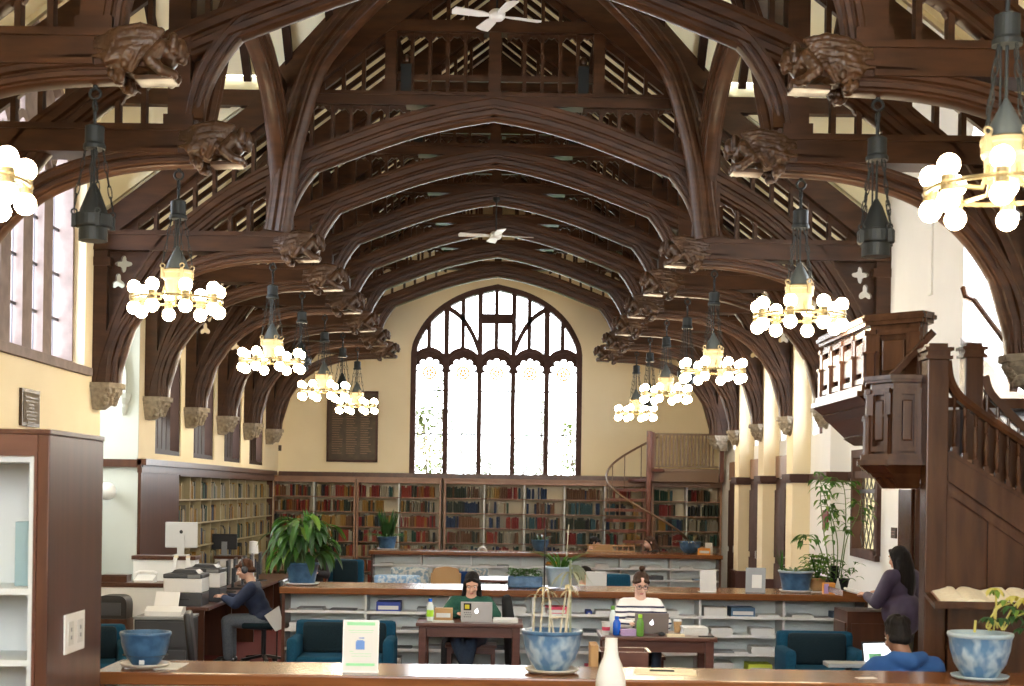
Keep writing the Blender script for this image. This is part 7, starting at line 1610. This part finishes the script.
# person in profile beyond the long counter
J = seated(lean=.10, nz=.93, hz=.48, head=(0, .15, 1.045), pitch=-.15, elz=.62, hand_z=.70)
person('person in profile with black hair behind the spider plant, beyond the long counter', (PX(575, 577, 18.6), 18.6, 0), -PI / 2, J, 'skin', 'hairblack', 'fringe', [('shirt', 'white', 'top')], 'jean', vox=.011)
armchair('blue armchair under the person in profile', PX(574, 577, 18.6) - .02, 18.6, .62, PI / 2, 'bluefab', 'navyfab', .72)
t = thing('laptop', 'white laptop lid beyond the long counter before the person in profile', 'laptop', (PX(596, 585, 18.3), 18.3, .74)); b = MB(); b.X = Matrix.Rotation(.15, 4, 'X'); b.box(-.13, .13, 0, .012, .0, .38, .004); b.build('lid', 'white', t); b = MB(); b.box(-.13, .13, .0, .2, -.012, 0.0); b.build('base', 'white', t)
t3 = thing('low_table', 'low table beyond the long counter under the white laptop', 'table', (PX(604, 585, 18.4), 18.45, 0)); MB().box(-.3, .3, -.25, .3, .69, .725, .006).build('table_top', 'tablewood', t3)
for s in (-1, 1):
    for yy in (-.22, .24): MB().box(s * .28, s * .23, yy, yy + .04, 0, .69).build('leg', 'tablewood', t3)
# person behind the broad-leaved plant and two far readers
J = seated(lean=.10, nz=1.03, hz=.52, head=(0, .17, 1.175), pitch=-.25)
person('person with black hair in dark clothes half hidden behind the broad-leaved plant', (PX(316, 545, 23.6), 23.3, 0), PI, J, 'skin', 'hairblack', 'short', [('jumper', 'blackcloth', 'top')], 'jean', vox=.012)
stool('stool under the person behind the broad-leaved plant', PX(316, 545, 23.6), 23.3, .42, .36, .43)
J = seated(lean=.10, nz=1.02, hz=.52, head=(0, .17, 1.15), pitch=-.3)
person('dark-haired person in black behind the far counter, left of the blond table edge', (PX(586, 543, 28.0), 27.95, 0), -PI / 2, J, 'skin', 'hairblack', 'fringe', [('jumper', 'blackcloth', 'top')], 'jean', vox=.013)
stool('stool under the far person in black', PX(586, 543, 28.0), 27.95, .4, .36, .43)
J = seated(lean=.10, nz=1.04, hz=.52, head=(0, .17, 1.175), pitch=-.3, elz=.7); J['hairlen'] = .2
person('brown-haired person behind the far counter at the foot of the spiral stair', (PX(657, 543, 27.8), 27.7, 0), PI / 2 + .2, J, 'skinp', 'hairbrown', 'long', [('jumper', 'blackcloth', 'top')], 'jean', vox=.013)
stool('stool under the brown-haired far person', PX(657, 543, 27.8), 27.7, .4, .36, .43)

| To do |
Reproduce the listing exactly. Leave its pictures out.

| Solution to the problem |
Keep writing the Blender script for this image. This is part 7, starting at line 1610. This part finishes the script.
# person in profile beyond the long counter
J = seated(lean=.10, nz=.93, hz=.48, head=(0, .15, 1.045), pitch=-.15, elz=.62, hand_z=.70)
person('person in profile with black hair behind the spider plant, beyond the long counter', (PX(575, 577, 18.6), 18.6, 0), -PI / 2, J, 'skin', 'hairblack', 'fringe', [('shirt', 'white', 'top')], 'jean', vox=.011)
armchair('blue armchair under the person in profile', PX(574, 577, 18.6) - .02, 18.6, .62, PI / 2, 'bluefab', 'navyfab', .72)
t = thing('laptop', 'white laptop lid beyond the long counter before the person in profile', 'laptop', (PX(596, 585, 18.3), 18.3, .74)); b = MB(); b.X = Matrix.Rotation(.15, 4, 'X'); b.box(-.13, .13, 0, .012, .0, .38, .004); b.build('lid', 'white', t); b = MB(); b.box(-.13, .13, .0, .2, -.012, 0.0); b.build('base', 'white', t)
t3 = thing('low_table', 'low table beyond the long counter under the white laptop', 'table', (PX(604, 585, 18.4), 18.45, 0)); MB().box(-.3, .3, -.25, .3, .69, .725, .006).build('table_top', 'tablewood', t3)
for s in (-1, 1):
    for yy in (-.22, .24): MB().box(s * .28, s * .23, yy, yy + .04, 0, .69).build('leg', 'tablewood', t3)
# person behind the broad-leaved plant and two far readers
J = seated(lean=.10, nz=1.03, hz=.52, head=(0, .17, 1.175), pitch=-.25)
person('person with black hair in dark clothes half hidden behind the broad-leaved plant', (PX(316, 545, 23.6), 23.3, 0), PI, J, 'skin', 'hairblack', 'short', [('jumper', 'blackcloth', 'top')], 'jean', vox=.012)
stool('stool under the person behind the broad-leaved plant', PX(316, 545, 23.6), 23.3, .42, .36, .43)
J = seated(lean=.10, nz=1.02, hz=.52, head=(0, .17, 1.15), pitch=-.3)
person('dark-haired person in black behind the far counter, left of the blond table edge', (PX(586, 543, 28.0), 27.95, 0), -PI / 2, J, 'skin', 'hairblack', 'fringe', [('jumper', 'blackcloth', 'top')], 'jean', vox=.013)
stool('stool under the far person in black', PX(586, 543, 28.0), 27.95, .4, .36, .43)
J = seated(lean=.10, nz=1.04, hz=.52, head=(0, .17, 1.175), pitch=-.3, elz=.7); J['hairlen'] = .2
person('brown-haired person behind the far counter at the foot of the spiral stair', (PX(657, 543, 27.8), 27.7, 0), PI / 2 + .2, J, 'skinp', 'hairbrown', 'long', [('jumper', 'blackcloth', 'top')], 'jean', vox=.013)
stool('stool under the brown-haired far person', PX(657, 543, 27.8), 27.7, .4, .36, .43)